Yucheng Tang is a California Local News Fellow reporting for ChicoSol.

5 thoughts on “How will Chico handle homelessness 20 months from now?”

  1. I don’t understand how the fundamentally anti homeless settlement or the governors anti homeless law is worth supporting. Housing and health care should be the only focus on any political figure calling themselves “progressive” etc. anything less is capitulation to a right wing framework of a failure of government to address the issue on its own terms and causes.

  2. The real issue is people not having enough appropriate places to be. Housing is a goal that takes so long. Failing housing for all in the next few days is housing denied. We know there are attractive and successful shelter programs that we have seen in other towns. Conestoga Huts have been satisfactory for hundreds of people for years in the Eugene area. We have yet to try a program like 14 Forward in Marysville. They got an award for having helped so many people get off the street. We have a wide range of people. We need a wider range of shelter options. Why not a managed campground that is so nice you would pay to stay there? Programs of tiny homes in church parking lots are popular in many cities on the West Coast. Write the City Council to look at more shelter options. P.O. Box 3420, Chico 95927

  3. Charles (his comment above) has been offering program designs for addressing housing and shelter solutions for years now. It is about time that the city either partner or come up with better plans. My favorite addendum to Charles and the North State Shelter Team (See previous story: https://chicosol.org/2024/05/25/north-state-shelter-team-hits-landmark-2000th-shower/) is to take to heart a statement Ed Mayer is rumored to have said: to paraphrase – “that to address the problem realistically, Chico needs three (3) supervised and monitored legal campgrounds (north, south, and central)”. The three day proposal would work as one of those and could serve both free and paid camping. “good enough that people would pay to camp there” as Charles states. , But again, it should be supervised and monitored and an entry into the other two campgrounds. At least one of those would offer campers the opportunity to work and get paid. Zeke Lunders has some cool ideas on that if anyone cares to ask . If left to itself the three day rule is just a new rule to add to the fruitless “wack-a-mole” game the city has been diddling themselves with for the last 10 years. To be clear, the recent signalling that the city is interested in hearing any new ideas is a great and welcomed step forward.
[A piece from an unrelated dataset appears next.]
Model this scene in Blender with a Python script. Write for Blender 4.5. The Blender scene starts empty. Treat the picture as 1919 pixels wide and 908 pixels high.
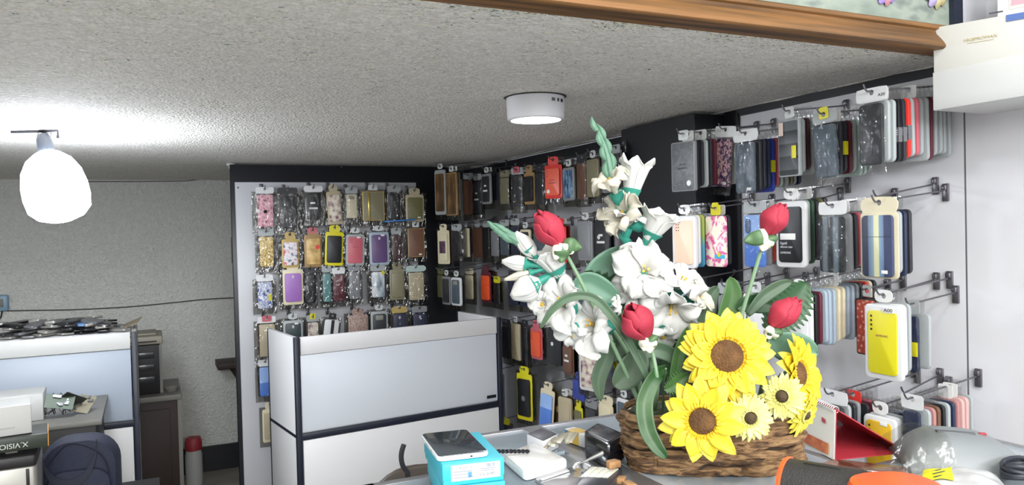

We will have to see if anything really pans out from it.

    1. vagrancy which still is a law needs to be Implemed. cant just live for free on the street and not work for it. especially when over 90% of homeless defecate, litter, menses, real problem was and is the allowance of such there’s programs and plenty of them. but cant use and cant drink so they hang in the creek with no rules. over 50 % of the homeless is due to laziness. cities should use vagrant law to put homless to work cleaning up the mess they make.and to all who read this there is no help cause theres a street bond and free food and food stamps . ….put them to work cleaning up!!!!!!

  4. Our group has been meeting with and talking to the unhoused for four years in the Chico area. We consult with other service providers on what is going on and how to get people off the street into “positive placement.” I don’t doubt observations of anti-social behavior of the conspicuous unhoused. There are also the hidden unhoused. According to research nearly half of the unhoused are employed. A recent topic of discussion of the Chico Chapter of the American Association of American Women was, “Why are elderly women the fastest growing segment of the homeless population,” Many (about 80 we know) of the unhoused people in Chico are elderly Chicoan women who have an income; just not enough to rent an apartment. Among the reasons for so much anti-social behavior in Chico is our lack of a wide enough variety of shelter options. Cities with more options have fewer problems.